Central Park Media filed for Chapter 7 bankruptcy on the 27th of April 2009, liquidating with a debt of over 1.2 million US dollars. The company remained nominally active as of the 3rd of July 2023, but without most of its former assets.
Who founded Central Park Media and when?
John O'Donnell founded Central Park Media in 1990. O'Donnell had previously founded Sony Video Software, where he championed early anime titles Tranzor Z and Voltron: Defender of the Universe.
What was the first animated film to receive an NC-17 rating?
Urotsukidoji: Legend of the Overfiend, released in 1992 by Central Park Media's Anime 18 division, was the first animated film to receive the NC-17 rating. It was released in theaters across the United States in both subtitled and dubbed formats.

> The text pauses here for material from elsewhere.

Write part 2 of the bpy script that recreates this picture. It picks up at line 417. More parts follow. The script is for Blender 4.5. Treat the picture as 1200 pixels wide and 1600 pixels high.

Where was Central Park Media headquartered?
Central Park Media was headquartered in the Fisk Building at 250 West 57th Street in Midtown Manhattan, New York City. The office sat on the corner of Central Park, which gave the company its name. The company grew from 3,400 square feet of office space to 10,000 square feet by January 2000.
What anime titles did Central Park Media distribute in the United States?
Central Park Media distributed titles including Slayers, Revolutionary Girl Utena, the Tokyo Babylon OVAs, Project A-ko, Demon City Shinjuku, Grave of the Fireflies, Record of Lodoss War, and MD Geist, among many others. The company was one of the first to distribute anime, manga, and manhwa in North America on a commercial scale.
What was Software Sculptors and how did it relate to Central Park Media?
Software Sculptors was an anime software company founded in 1993 by John Sirabella, Sam Liebowitz, and Henry Lai. CPM acquired the company and turned it into one of its division labels. Sirabella stayed with CPM until 1997, then went on to found Media Blasters.